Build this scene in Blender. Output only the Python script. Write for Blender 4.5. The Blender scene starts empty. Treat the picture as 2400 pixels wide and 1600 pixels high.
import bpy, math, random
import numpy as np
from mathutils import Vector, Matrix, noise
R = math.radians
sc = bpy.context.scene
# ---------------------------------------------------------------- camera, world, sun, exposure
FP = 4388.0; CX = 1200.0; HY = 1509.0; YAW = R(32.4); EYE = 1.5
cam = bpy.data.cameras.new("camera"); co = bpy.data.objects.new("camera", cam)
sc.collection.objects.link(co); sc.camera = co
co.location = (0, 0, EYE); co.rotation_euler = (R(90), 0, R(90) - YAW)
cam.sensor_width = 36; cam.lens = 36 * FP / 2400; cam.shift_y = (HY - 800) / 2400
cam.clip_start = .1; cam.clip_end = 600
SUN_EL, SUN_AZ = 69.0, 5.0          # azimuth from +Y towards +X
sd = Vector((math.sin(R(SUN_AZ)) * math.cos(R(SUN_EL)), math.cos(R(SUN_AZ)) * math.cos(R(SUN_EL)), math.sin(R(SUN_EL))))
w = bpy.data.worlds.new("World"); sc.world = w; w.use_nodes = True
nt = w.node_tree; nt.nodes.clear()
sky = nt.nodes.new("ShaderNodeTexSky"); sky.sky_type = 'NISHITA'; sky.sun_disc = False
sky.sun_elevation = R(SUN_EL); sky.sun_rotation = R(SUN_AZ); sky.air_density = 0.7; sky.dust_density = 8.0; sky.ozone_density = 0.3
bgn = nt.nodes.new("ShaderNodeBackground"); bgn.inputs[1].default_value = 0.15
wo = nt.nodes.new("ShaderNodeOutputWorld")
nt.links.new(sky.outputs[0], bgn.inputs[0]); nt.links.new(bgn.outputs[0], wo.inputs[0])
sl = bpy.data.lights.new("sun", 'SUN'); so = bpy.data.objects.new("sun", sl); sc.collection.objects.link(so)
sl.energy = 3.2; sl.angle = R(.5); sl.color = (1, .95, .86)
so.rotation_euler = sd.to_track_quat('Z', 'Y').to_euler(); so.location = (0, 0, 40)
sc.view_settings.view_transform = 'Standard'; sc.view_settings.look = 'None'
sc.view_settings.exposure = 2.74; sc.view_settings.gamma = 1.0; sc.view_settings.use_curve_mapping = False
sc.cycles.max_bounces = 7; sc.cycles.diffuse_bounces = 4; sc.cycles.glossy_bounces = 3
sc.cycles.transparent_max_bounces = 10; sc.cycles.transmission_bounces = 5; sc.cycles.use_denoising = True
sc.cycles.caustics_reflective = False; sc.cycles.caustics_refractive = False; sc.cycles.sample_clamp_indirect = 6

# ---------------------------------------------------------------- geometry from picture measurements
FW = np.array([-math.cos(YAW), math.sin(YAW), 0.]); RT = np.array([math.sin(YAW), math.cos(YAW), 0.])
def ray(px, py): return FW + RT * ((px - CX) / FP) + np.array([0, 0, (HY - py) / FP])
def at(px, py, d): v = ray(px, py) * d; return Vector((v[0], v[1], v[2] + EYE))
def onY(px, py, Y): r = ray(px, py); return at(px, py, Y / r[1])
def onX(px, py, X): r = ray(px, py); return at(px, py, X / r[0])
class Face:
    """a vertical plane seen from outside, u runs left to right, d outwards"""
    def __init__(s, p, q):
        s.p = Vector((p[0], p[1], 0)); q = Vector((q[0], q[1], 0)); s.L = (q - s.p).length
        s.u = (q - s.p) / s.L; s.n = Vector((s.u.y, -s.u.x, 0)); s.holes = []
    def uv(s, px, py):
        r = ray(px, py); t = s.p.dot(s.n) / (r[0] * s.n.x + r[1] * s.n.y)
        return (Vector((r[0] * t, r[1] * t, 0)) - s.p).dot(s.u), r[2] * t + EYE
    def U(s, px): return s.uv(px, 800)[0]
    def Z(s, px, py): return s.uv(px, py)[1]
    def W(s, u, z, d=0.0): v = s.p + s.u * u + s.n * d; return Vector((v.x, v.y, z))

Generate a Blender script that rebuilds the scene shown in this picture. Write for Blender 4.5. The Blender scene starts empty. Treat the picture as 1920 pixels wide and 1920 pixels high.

> **What you are asked to do**
Return every record, word for word.

> **Written response**
Build this scene in Blender. Output only the Python script. Write for Blender 4.5. The Blender scene starts empty. Treat the picture as 2400 pixels wide and 1600 pixels high.
import bpy, math, random
import numpy as np
from mathutils import Vector, Matrix, noise
R = math.radians
sc = bpy.context.scene
# ---------------------------------------------------------------- camera, world, sun, exposure
FP = 4388.0; CX = 1200.0; HY = 1509.0; YAW = R(32.4); EYE = 1.5
cam = bpy.data.cameras.new("camera"); co = bpy.data.objects.new("camera", cam)
sc.collection.objects.link(co); sc.camera = co
co.location = (0, 0, EYE); co.rotation_euler = (R(90), 0, R(90) - YAW)
cam.sensor_width = 36; cam.lens = 36 * FP / 2400; cam.shift_y = (HY - 800) / 2400
cam.clip_start = .1; cam.clip_end = 600
SUN_EL, SUN_AZ = 69.0, 5.0          # azimuth from +Y towards +X
sd = Vector((math.sin(R(SUN_AZ)) * math.cos(R(SUN_EL)), math.cos(R(SUN_AZ)) * math.cos(R(SUN_EL)), math.sin(R(SUN_EL))))
w = bpy.data.worlds.new("World"); sc.world = w; w.use_nodes = True
nt = w.node_tree; nt.nodes.clear()
sky = nt.nodes.new("ShaderNodeTexSky"); sky.sky_type = 'NISHITA'; sky.sun_disc = False
sky.sun_elevation = R(SUN_EL); sky.sun_rotation = R(SUN_AZ); sky.air_density = 0.7; sky.dust_density = 8.0; sky.ozone_density = 0.3
bgn = nt.nodes.new("ShaderNodeBackground"); bgn.inputs[1].default_value = 0.15
wo = nt.nodes.new("ShaderNodeOutputWorld")
nt.links.new(sky.outputs[0], bgn.inputs[0]); nt.links.new(bgn.outputs[0], wo.inputs[0])
sl = bpy.data.lights.new("sun", 'SUN'); so = bpy.data.objects.new("sun", sl); sc.collection.objects.link(so)
sl.energy = 3.2; sl.angle = R(.5); sl.color = (1, .95, .86)
so.rotation_euler = sd.to_track_quat('Z', 'Y').to_euler(); so.location = (0, 0, 40)
sc.view_settings.view_transform = 'Standard'; sc.view_settings.look = 'None'
sc.view_settings.exposure = 2.74; sc.view_settings.gamma = 1.0; sc.view_settings.use_curve_mapping = False
sc.cycles.max_bounces = 7; sc.cycles.diffuse_bounces = 4; sc.cycles.glossy_bounces = 3
sc.cycles.transparent_max_bounces = 10; sc.cycles.transmission_bounces = 5; sc.cycles.use_denoising = True
sc.cycles.caustics_reflective = False; sc.cycles.caustics_refractive = False; sc.cycles.sample_clamp_indirect = 6

# ---------------------------------------------------------------- geometry from picture measurements
FW = np.array([-math.cos(YAW), math.sin(YAW), 0.]); RT = np.array([math.sin(YAW), math.cos(YAW), 0.])
def ray(px, py): return FW + RT * ((px - CX) / FP) + np.array([0, 0, (HY - py) / FP])
def at(px, py, d): v = ray(px, py) * d; return Vector((v[0], v[1], v[2] + EYE))
def onY(px, py, Y): r = ray(px, py); return at(px, py, Y / r[1])
def onX(px, py, X): r = ray(px, py); return at(px, py, X / r[0])
class Face:
    """a vertical plane seen from outside, u runs left to right, d outwards"""
    def __init__(s, p, q):
        s.p = Vector((p[0], p[1], 0)); q = Vector((q[0], q[1], 0)); s.L = (q - s.p).length
        s.u = (q - s.p) / s.L; s.n = Vector((s.u.y, -s.u.x, 0)); s.holes = []
    def uv(s, px, py):
        r = ray(px, py); t = s.p.dot(s.n) / (r[0] * s.n.x + r[1] * s.n.y)
        return (Vector((r[0] * t, r[1] * t, 0)) - s.p).dot(s.u), r[2] * t + EYE
    def U(s, px): return s.uv(px, 800)[0]
    def Z(s, px, py): return s.uv(px, py)[1]
    def W(s, u, z, d=0.0): v = s.p + s.u * u + s.n * d; return Vector((v.x, v.y, z))

Generate a Blender script that rebuilds the scene shown in this picture. Write for Blender 4.5. The Blender scene starts empty. Treat the picture as 1920 pixels wide and 1920 pixels high.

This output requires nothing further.